The reading list for the class includes Friedrich Nietzsche: Vom Nutzen und Nachteil der Historie für das Leben (excerpts), Georg Simmel: Die Großstädte und das Geistesleben, Arthur Schnitzler: Leutnant Gustl, Sigmund Freud: Die Traumdeutung (excerpts), Thomas Mann: Buddenbrooks, and Hugo von Hofmannsthal: Ein Brief.

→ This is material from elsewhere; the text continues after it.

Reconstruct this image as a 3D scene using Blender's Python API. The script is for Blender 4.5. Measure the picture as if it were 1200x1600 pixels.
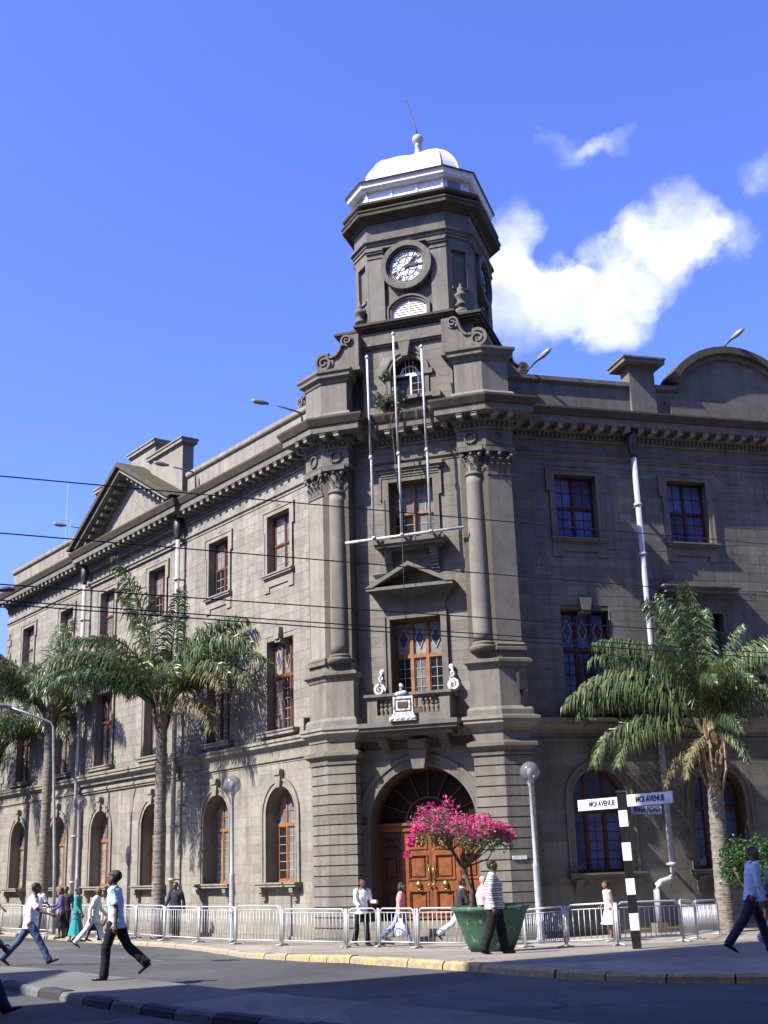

Prof. Mülder-Bach received her PhD from the University of Tübingen after academic training at Tübingen, Oslo, and Berkeley. Before joining the Institute of German Philology at Ludwig Maximilian Universität (LMU) in Munich in 1998, she held positions at the Freie Universität and the Zentrum für Literaturforschung in Berlin. Mülder-Bach has been a visiting professor at Columbia University (New York), the IFK (International Research Center for Cultural Studies, Vienna), the Heinrich-Heine-Universität (Düsseldorf), and New York University. Her research focuses on German literature from the 18th to the 20th century in a comparative perspective, traditions of aesthetics, narratology, scenes of origins, poetics of the novel and theories of prose. She is editor of the works of Siegfried Kracauer and co-editor of the journal POETICA. Her most recent book publications include a widely acclaimed monograph on Robert Musil’s novel The Man without Qualities (Robert Musil. Der Mann ohne Eigenschaften. Ein Versuch über den Roman, 2013) and a 2015 volume on case stories (Casus und lapsus, coedited with Michael Ott). Mülder-Bach is the speaker of the interdisciplinary research program „Writing prose“ at the Center of Advanced Studies at LMU and a member of the new DFG Research Group “Philologie des Abenteuers” [Philology of Adventure], within which she directs a research project on the “Transformations of Adventure in the Bildungsroman and Novella.” Further information about Prof. Mülder-Bach’s research can be found in an intellectual portrait published in 2016 in the journal Einsichten (http://german.princeton.edu/wp-content/uploads/2018/01/Einsichten-Artikel1.pdf).

Prof. Mülder-Bach is a Vertrauensdozentin der Studienstiftung des deutschen Volkes. In 2008–09 and 2010–11 she held an Excellence-in-Research professorship at the LMU Munich, and from 2009–2010, served as Vice-President of the LMU. In 2013 she was awarded the Federal Cross of Merit of the Federal Republic of Germany.